The story removes from the question of abortion by placing the focus on Otilia, Gabriella’s friend. She chooses to make sacrifices for her friend over and over again. The difficulties in Otilia’s life are portrayed clearly. We know little about her life or background, only that she is a young woman from a poor family in another city and that she studies tech. When she goes to dinner at her boyfriend’s parents’ house their friends call her a peasant. We know even less about Gabriella’s character. By taking the focus away from the subject around whom the main event is based, Mingiu doesn’t allow us to stereotype Gabriella as we might do otherwise, so that moral questions aren’t forced on the viewer, allowing us to watch from a more neutral standpoint.

After Otilia’s rape she goes to her boyfriends house. She tells him she has been helping Gabriella to obtain an abortion, although she doesn’t tell him how. He insists he could have helped her so asks him, what if I was pregnant? He assures her it won’t happen but when she reminds him that he “came” in her when they were making love the week before, he doesn’t want to discuss the subject any further. This blatant denial of the simple facts of life effectively underlines the paradox that Otilia has to face over and over again throughout the film. The man who wants to have sex but doesn’t want to take responsibility for the risk. Whether she falls pregnant or not is a question of luck and this risk is just one of many she takes throughout the film.

This is how they cope. Otilia has to go out after finding the fetus on the bathroom floor to bury it in secret. In doing this, she is again facing danger. The streets are dark and the metro is filled mainly with men. In this society where population growth is a key priority, a woman’s private body becomes public property because she is potentially fertile. This is a society where Ceauşescu promoted a vision of the woman as firstly a mother. Where his beloved wife Elena, herself a huge supporter and proponent of many natalist policies, was officially given the title of “the best mother Romania could have”. Women who didn’t want to be mothers were ostracized or forced into criminality along with those who helped them. They don’t have much choice, yet in the end, Gabriella does choose what happens to her unborn baby. Whether this potential life was sacrificed for Gabriella or for the baby itself, the sacrifices of those who helped make the abortion take place show that solidarity and sisterhood are very difficult to crush, even when these acts of solidarity are criminal.

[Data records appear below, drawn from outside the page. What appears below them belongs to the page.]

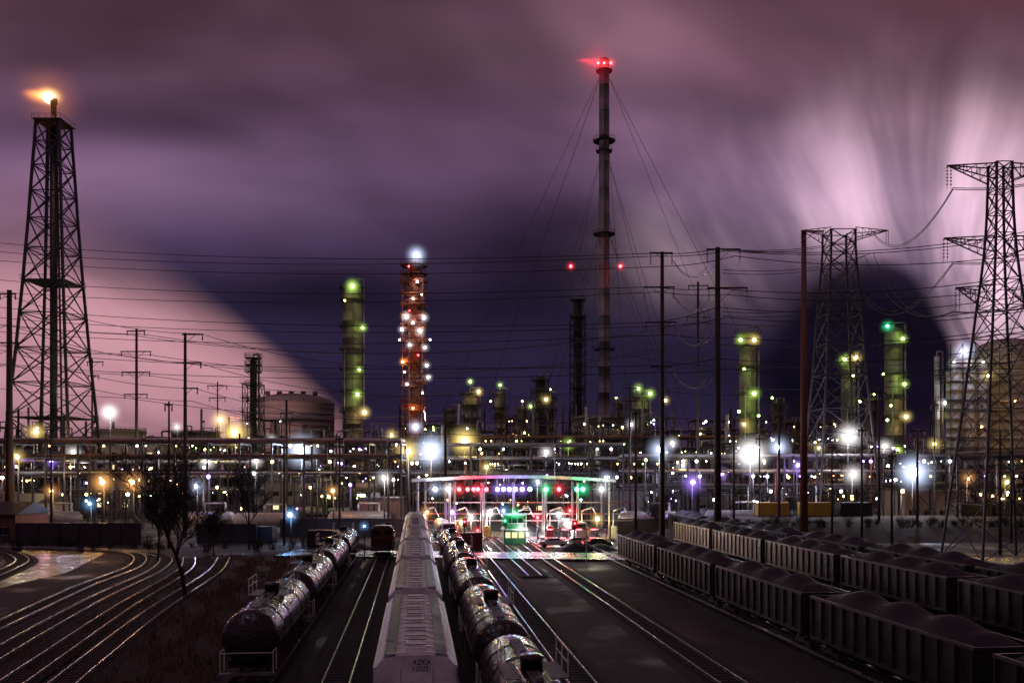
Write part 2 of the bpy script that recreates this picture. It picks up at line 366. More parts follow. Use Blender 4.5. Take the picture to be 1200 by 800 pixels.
# ---------------------------------------------------------------- rolling stock
def bogie(b,y):
    for s in(-1,1):
        for wy in(-.9,.9): b.lathe((s*.70,y+wy,.46),(s,0,0),[(0,.46),(.06,.46),(.07,.40),(.13,.38)],'under',14)
        b.box((s*.98,y,.50),(.12,2.3,.22),'under'); b.box((s*.98,y,.62),(.16,.7,.3),'under')
    for wy in(-.9,.9): b.beam((-.7,y+wy,.46),(.7,y+wy,.46),.08,'under',8)
    b.box((0,y,.62),(1.9,.4,.25),'under')
def coupler(b,L):
    for s in(-1,1): b.box((0,s*(L/2+.35),.85),(.22,.8,.22),'under'); b.box((0,s*(L/2+.8),.85),(.32,.3,.34),'under')
def mk_tank(bodymat='black',L=16.0,r=1.5):
    b=MB(); zc=2.72; h=L/2-.5
    pr=[(-h,.02)]+[(-h+.75*(1-math.cos(t)),r*math.sin(t)) for t in [math.pi/2*i/6 for i in range(1,7)]]
    pr+=[(y,r) for y in (-h*.6,-h*.3,0,h*.3,h*.6)]
    pr+=[(h-.75*(1-math.cos(t)),r*math.sin(t)) for t in [math.pi/2*i/6 for i in range(6,0,-1)]]+[(h,.02)]
    b.lathe((0,0,zc),(0,1,0),pr,bodymat,32)
    for y in(-h*.62,-h*.3,h*.3,h*.62): b.lathe((0,y-.04,zc),(0,1,0),[(0,r+.004),(.0,r+.03),(.08,r+.03),(.08,r+.004)],bodymat,32)
    b.box((0,0,1.02),(.5,L-.6,.34),'under')
    for s in(-1,1):
        b.box((0,s*(h-1.6),1.25),(2.5,.9,.42),'under'); bogie(b,s*(h-1.3))
        b.box((0,s*(h+.25),1.02),(2.9,.45,.12),'hop2')
        for x in(-1.35,1.35):
            b.beam((x,s*(h+.4),1.05),(x,s*(h+.4),2.2),.025,'white'); b.beam((x,s*(h-.6),1.05),(x,s*(h-.6),2.2),.025,'white'); b.beam((x,s*(h+.4),2.2),(x,s*(h-.6),2.2),.025,'white')
        b.beam((-1.35,s*(h+.4),2.15),(1.35,s*(h+.4),2.15),.025,'white')
    b.lathe((0,0,zc+r-.1),(0,0,1),[(0,.42),(.5,.42),(.52,.48),(.6,.48),(.68,.3)],bodymat,16)
    for x in(-1,1):
        b.box((x*.85,0,zc+r-.05),(.65,2.6,.05),'hop2')
        for y in(-1.3,0,1.3): b.beam((x*1.15,y,zc+r-.03),(x*1.15,y,zc+r+.95),.025,'white')
        for z in(.5,.95): b.beam((x*1.15,-1.3,zc+r+z),(x*1.15,1.3,zc+r+z),.025,'white')
        for k in(-.22,.22): b.beam((x*1.52,k,1.1),(x*1.2,k,zc+r),.022,'hop2')
        for i in range(9): z=1.3+i*.33; b.beam((x*(1.52-.3*i/9),-.22,z),(x*(1.52-.3*i/9),.22,z),.018,'hop2')
        b.beam((x*1.53,-h+.8,zc-.1),(x*1.53,h-.8,zc-.1),.02,'hop2')
    for s in(-1,1):
        for x in(-.9,.9): b.beam((x,s*1.3,zc+r+.95),(0,s*1.3,zc+r+.95),.02,'hop2')
    for y in(-2.2,2.4,1.9): b.lathe((0,y,zc+r-.05),(0,0,1),[(0,.14),(.25,.14),(.3,.08)],'hop2',10)
    b.box((0,0,zc+r+.01),(.5,L*.72,.03),'hop2')
    coupler(b,L); return b
def mk_hopper(L=17.6):
    b=MB(); sec=[(-1.5,1.25),(-1.58,1.5),(-1.58,4.0),(-1.3,4.32),(-.5,4.48),(.5,4.48),(1.3,4.32),(1.58,4.0),(1.58,1.5),(1.5,1.25)]
    h=L/2-.7; n=len(sec)
    vs=[(x,y,z) for y in(-h,h) for x,z in sec]
    b.add(vs,[(i,(i+1)%n,n+(i+1)%n,n+i) for i in range(n)]+[tuple(range(n)),tuple(range(2*n-1,n-1,-1))],'hop')
    for i in range(15):
        y=-h+.3+i*(2*h-.6)/14
        for s in(-1,1): b.box((s*1.605,y,2.75),(.07,.09,2.45),'hop')
        rib=[(-1.3,4.34),(-.5,4.5),(.5,4.5),(1.3,4.34)]
        for (x0,z0),(x1,z1) in zip(rib[:-1],rib[1:]): b.beam((x0,y,z0),(x1,y,z1),.045,'hop')
    for s in(-1,1):
        b.box((s*1.6,0,1.4),(.09,2*h,.22),'hop'); b.box((s*1.6,0,3.98),(.09,2*h,.12),'hop')
        for i in range(int(2*h/.28)): b.box((s*1.0,-h+.15+i*.28,4.50),(.42,.17,.035),'hop2')
        b.box((s*.80,0,4.47),(.03,2*h,.07),'hop2'); b.box((s*1.2,0,4.45),(.03,2*h,.07),'hop2')
        b.box((0,s*(h+.35),1.15),(2.9,.7,.1),'hop2')
        for x in(-1.35,1.35):
            e=x-.38*(1 if x>0 else -1)
            b.beam((x,s*(h+.5),1.2),(x,s*(h+.5),4.1),.025,'hop'); b.beam((e,s*(h+.5),1.2),(e,s*(h+.5),4.1),.025,'hop')
            for i in range(10): b.beam((x,s*(h+.5),1.4+.3*i),(e,s*(h+.5),1.4+.3*i),.02,'hop')
        b.box((0,s*(h+.06),2.5),(2.6,.08,.1),'hop')
        for x in(-.62,.62): b.box((x*1.0,s*(h+.04),2.9),(.07,.08,2.3),'hop')
        bogie(b,s*(h-1.3))
    nh=8; hl=(2*h-1.2)/nh
    for i in range(nh):
        y=-h+.6+hl*(i+.5); b.box((0,y,4.55),(.78,hl-.22,.14),'hop'); b.box((0,y,4.64),(.62,hl-.4,.05),'white')
        for k in(-.3,.3): b.box((0,y+k*hl,4.69),(.9,.07,.04),'hop2')
    b.box((0,0,1.0),(.5,L-.6,.3),'under')
    for i in range(4):
        y=(-1.5+i)*(h*.42); vs=[(-1.3,y-1.3,1.26),(1.3,y-1.3,1.26),(1.3,y+1.3,1.26),(-1.3,y+1.3,1.26),(-.4,y-.4,.35),(.4,y-.4,.35),(.4,y+.4,.35),(-.4,y+.4,.35)]
        b.add(vs,[(0,1,5,4),(1,2,6,5),(2,3,7,6),(3,0,4,7),(7,6,5,4)],'hop')
    coupler(b,L); return b
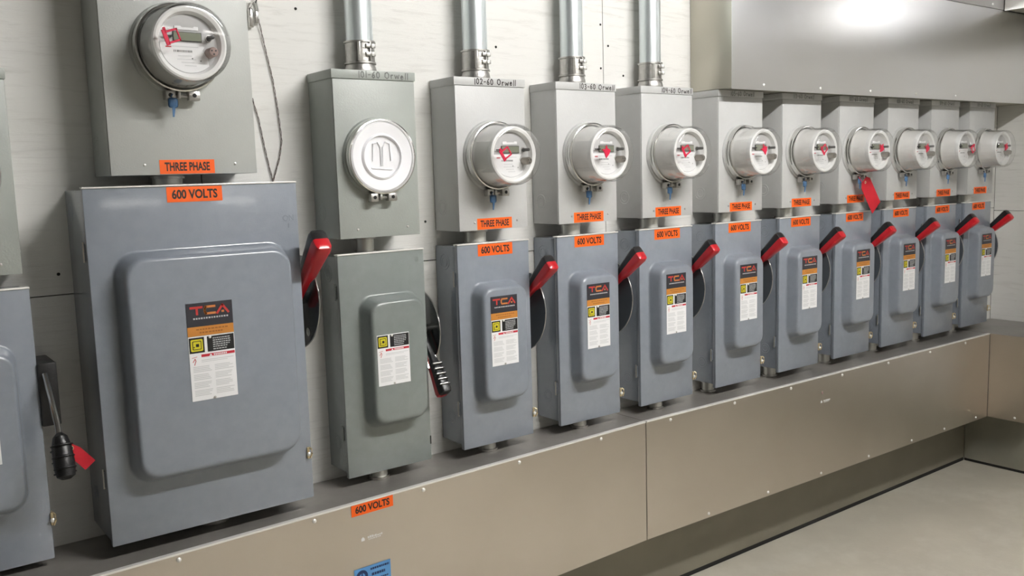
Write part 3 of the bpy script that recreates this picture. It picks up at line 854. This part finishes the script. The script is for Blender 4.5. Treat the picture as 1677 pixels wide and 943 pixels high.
mb = MB(); mb.tube([(.2339 + .006, -.080, .262), (.2339 + .006, -.098, .232)], .0055, 'chrome', 10); mb.tube([(.2339 + .034, -.082, .262), (.2339 + .034, -.104, .228)], .0055, 'chrome', 10); mb.build('lever_arm', t)

# ------------------------------------------------------------------ the big unit
t = safety_switch(.430, .711, .170, 'switch', 'very large blue-grey safety switch, widest in the row, red lever up', (.0705, 0, .002), big=True, emb=(.040, .402, .103, .586), group='safety switches in a row on the wall', rise=.045, bodyz=.006)
logo_label(t, .162, .476, -.2153, 1.09); warning_label(t, .162, .4085, -.2153, 1.09)
shroud(t, .430 + .044, 0, .44, .162, .125, 0, 'shroud_shaded', (-45, .84), top=55); lever(t, .430 + .021, -.072, .428, 44, 1.15)
mb = MB(); mb.tube([(.431, -.050, .44), (.474, -.050, .44)], .014, 'zinc', 16); mb.build('handle_pivot', t)
latch(t, .421, .106, -.170)
t = meter_box(.299, .48, .130, 'box_big', 'large plain grey meter box above the very large switch, top out of frame', (.133, 0, .7355), None, 3, lid=False, cx=.145, cz=.252, group='meter boxes in a row on the wall')
meter('round meter with grey drum and green display on the large grey box', (.133 + .145, -.137, .7355 + .252), 'greydrum', .100, 'pink', ('open', -18))

# ------------------------------------------------------------------ far left unit (partly in frame)
t = std_switch('blue-grey safety switch cut off by the left edge of the picture', (-.2563, 0, -.0125), hd='none', bodyz=.008)
latch(t, WD + .001, .082, -DD)
mb = MB(); mb.box(WD + .0005, WD + .034, -.115, -.012, .268, .392, 'black', .002); mb.build('handle_housing', t)
mb = MB(); mb.tube([(WD + .012, -.118, .372), (WD + .014, -.150, .330), (WD + .016, -.175, .285), (WD + .016, -.188, .262)], .0055, 'chrome', 10); lo = mb.build('lever_arm', t)
mb = MB(); pts = [(WD + .016, -.186, .268), (WD + .016, -.190, .262), (WD + .016, -.196, .245), (WD + .016, -.204, .225), (WD + .016, -.212, .205), (WD + .016, -.217, .192), (WD + .016, -.219, .187)]
mb.tube(pts, .014, 'black', 16, rad=[.006, .013, .0175, .0185, .0185, .016, .008])
for p in pts[2:5]:
    for dz in (-.006, .004): mb.lathe([(0, .0170), (.001, .0200), (.003, .0200), (.004, .0170)], 'black', (p[0], p[1] - dz * .35, p[2] + dz), (0, -.35, -.94), 20)
mb.build('lever_grip', lo)
meter_box(WM, HM - .006, DM, 'box_green', 'grey meter box cut off by the left edge of the picture', (-.2556, 0, .556), None, 5, stk=False, group='meter boxes in a row on the wall', seal=False)
meter('round meter on the cut-off box at the left edge, only its rim showing', (-.2556 + WM / 2, -.1216, .556 + .190), flag=('open', -30))

# ------------------------------------------------------------------ conduits on top, nipples between and below
def conduit(x, z0, label, y=-.052, r=.0325):
    t = thing('steel_conduit', label, 'pipe', (x, y, z0), 'steel conduits rising from the meter boxes')
    m = MB(); m.tube([(0, 0, .070), (0, 0, CEIL - z0 - .001)], r, 'conduit', 32)
    m.build('pipe', t)
    m = MB(); m.lathe([(0.0005, r + .0055), (.006, r + .0060), (.014, r + .0045), (.021, r + .0020), (.024, r + .001)], 'zinc', (0, 0, 0), (0, 0, 1), 32, cap0=True); m.build('connector_base', t)
    m = MB(); m.lathe([(.022, r + .0020), (.022, r + .0055), (.026, r + .0055), (.027, r + .0025), (.070, r + .0025), (.071, r + .0055), (.075, r + .0055), (.075, r + .0002)], 'zinc', (0, 0, 0), (0, 0, 1), 32); co = m.build('coupling', t)
    m = MB()
    for a in (.006, -.022): m.box(a, a + .003, -r - .0075, -r + .004, .027, .071, 'zinc', .001)
    for zz in (.043, .062):
        m.box(-.004, .022, -r - .008, -r + .008, zz - .005, zz + .005, 'zinc', .002)
        m.lathe([(0, .0052), (.003, .0052), (.0045, .003), (.0048, 0)], 'screw', (.012, -r - .008, zz), (0, -1, 0), 12)
    m.build('clamp_screw', co)
conduit(.735, .9655, 'steel conduit rising from the 101-60 box, leftmost of four')
conduit(1.071, .9642, 'steel conduit rising from the 102-60 box')
conduit(1.404, .9642, 'steel conduit rising from the 103-60 box')
conduit(1.718, .9642, 'steel conduit rising from the 104-60 box, rightmost of four')
def nipple(x, y, z0, z1, r, label, grp):
    t = thing('pipe_nipple', label, 'pipe', (x, y, z0), grp)
    h = z1 - z0
    m = MB(); m.lathe([(.0003, r), (h - .0003, r)], 'nipple', (0, 0, 0), (0, 0, 1), 24, cap0=True, cap1=True); m.build('tube', t)
    if h > .02:
        for zz in (.0006, h - .0076):
            m = MB(); m.lathe([(zz, r), (zz, r + .005), (zz + .006, r + .005), (zz + .006, r)], 'zinc', (0, 0, 0), (0, 0, 1), 12); m.build('locknut', t)
top = ['the 102-60 pair', 'the 103-60 pair', 'the 104-60 pair', 'the pair at the duct end', 'the pair left of the red tag', 'the pair with the red tag', 'the pair right of the red tag', 'the last but one pair', 'the pair nearest the right wall']
for i, x in enumerate(XS):
    nipple(x + .092, -.058, HD - .004, ZM, .0285, 'short steel pipe between meter box and switch of ' + top[i], 'short pipes between meter boxes and switches')
    bx, by = ((x + .105, -.066) if i < 3 else (x + .046, -.036))
    nipple(bx, by, TT + .0002, .0118, .0215, 'short steel pipe from wireway into the switch of ' + top[i], 'short pipes between switches and wireway')
nipple(.720, -.058, .535, .578, .021, 'short steel pipe joining the 101-60 meter box and green-grey switch', 'short pipes between meter boxes and switches')
nipple(.722, -.068, TT + .0002, .0096, .0215, 'short steel pipe from wireway into the green-grey 101 switch', 'short pipes between switches and wireway')
nipple(.262, -.058, .709, .7355, .031, 'short steel pipe joining the large meter box and the very large switch', 'short pipes between meter boxes and switches')
nipple(.30, -.075, TT + .0002, .008, .030, 'short steel pipe from wireway into the very large switch', 'short pipes between switches and wireway')
nipple(-.165, -.058, .5235, .556, .0285, 'short steel pipe joining the cut-off meter box and switch at the left edge', 'short pipes between meter boxes and switches')
nipple(-.15, -.064, TT + .0002, -.0045, .0215, 'short steel pipe under the cut-off switch at the left edge', 'short pipes between switches and wireway')

# ------------------------------------------------------------------ hanging red tags
def card_tag(name, label, pts, y, th=.0006, hole=None, m='red_tag', string=None, sm='copper', mtx=None):
    t = thing(name, label, 'tag', (0, 0, 0))
    mb = MB(); mb.prism(pts, y - th, y + th, m, 'xz', mtx); mb.build('card', t)
    if hole:
        mb = MB(); mb.lathe([(0, .0055), (.0008, .0050), (.0009, .0022), (0, .0022)], 'brass', (hole[0], y - th, hole[1]), (0, -1, 0), 16, mtx=mtx); mb.build('eyelet', t)
    if string:
        mb = MB(); mb.tube(string, .0012, sm, 6); mb.build('string', t)
    return t
a = Vector((2.636, .682)); dx = Vector((.092, -.118)).normalized(); nx = Vector((-dx.y, dx.x)) * .034
def tagpts(a, dx, nx, L):
    b = a + dx * L
    c1 = a + dx * .018
    return [tuple(a + nx * .55), tuple(c1 + nx), tuple(b + nx), tuple(b - nx), tuple(c1 - nx), tuple(a - nx * .55)]
TX = XM[5] + WM / 2
yt = -DM - .041
sc = Vector((TX - .012, .660)); dd = Vector((.62, -.78)).normalized(); nn = Vector((.78, .62)) * .033
card_tag('warning_tag', 'large red card tag hanging below a meter, half over its THREE PHASE sticker', tagpts(sc, dd, nn, .135), yt, hole=tuple(sc + dd * .012),
         string=[(sc.x + dd.x * .012, yt - .002, sc.y + dd.y * .012), (TX - .024, yt - .003, .652), (TX - .030, -DM - .038, .660), (TX - .026, -DM - .0282, .671)], sm='seal_red')
rt = [(.038, .2120), (.046, .2170), (.072, .1760), (.056, .1640), (.032, .1990)]
s2 = Vector((.010, .218)); d2 = Vector((.62, -.78)).normalized(); n2 = Vector((.78, .62)) * .0125
card_tag('lockout_tag', 'small red tag hanging off the lever between left-edge switch and largest switch', tagpts(s2, d2, n2, .058), -.150, hole=tuple(s2 + d2 * .006),
         string=[(s2.x + d2.x * .006, -.152, s2.y + d2.y * .006), (.004, -.158, .232), (-.004, -.168, .252), (-.009, -.184, .255)])

# ------------------------------------------------------------------ wire loop and its hook on the wall
t = thing('wire_hook', 'shiny metal hook on the wall right of the large meter box', 'hook', (.494, -.001, 1.088))
mb = MB()
mb.box(-.013, -.001, -.012, -.001, -.026, .018, 'chrome', .004); mb.box(.003, .012, -.008, -.001, -.016, .014, 'chrome', .003)
mb.tube([(-.008, -.006, .016), (-.002, -.008, .032), (.008, -.006, .034), (.012, -.005, .012)], .0028, 'chrome', 8); mb.build('bracket', t)
mb = MB(); mb.tube([(.006, -.008, .030), (.012, -.008, .046), (.004, -.008, .065)], .0016, 'black', 6); mb.build('nail', t)
def twisted(name, label, path, cat='wire'):
    # densify and twist two strands round the path
    P = [Vector(p) for p in path]; dense = []
    for a, b in zip(P, P[1:]):
        n = max(2, int((b - a).length / .004))
        for i in range(n): dense.append(a.lerp(b, i / n))
    dense.append(P[-1])
    t = thing(name, label, cat, (0, 0, 0))
    for s in (0, math.pi):
        q = [p + Vector((math.cos(k * .55 + s) * .0012, math.sin(k * .55 + s) * .0012, 0)) for k, p in enumerate(dense)]
        m = MB(); m.tube(q, .00075, 'wire', 5); m.build('strand', t)
    return t
yw = -.0035
twisted('twisted_wire', 'thin twisted wire hanging in a narrow loop beside the large meter box',
        [(.505, -.007, 1.084), (.510, -.006, 1.060), (.520, yw, 1.010), (.532, yw, .950), (.540, yw, .880), (.545, yw, .810), (.537, yw, .770), (.518, yw, .716), (.512, yw, .742), (.503, yw, .790), (.492, yw, .860), (.480, yw, .906)])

The final scene of the films shows Gabriella and Otilia in profile sitting at a restaurant table. In the background the outline of guests dancing can be seen through clouded windows. We see the light from the cars out in the street reflected in the window directly in front of them. These girls aren’t sisters but the unquestionable strength Otilia has shown to help her friend shows true sisterhood. They sit in silence, their solidarity having endured hardship. The production of this film shows this solidarity to the world. Not taking a moral stance on the abortion issue allows the film to be shown to bipartisan audiences, extending the potential reach of the underlying message about the ills of natalism. These are the stories that need to be told, stories of women’s struggles in a time of misery. Made in Romania, not a polemical film, but a film about real human suffering.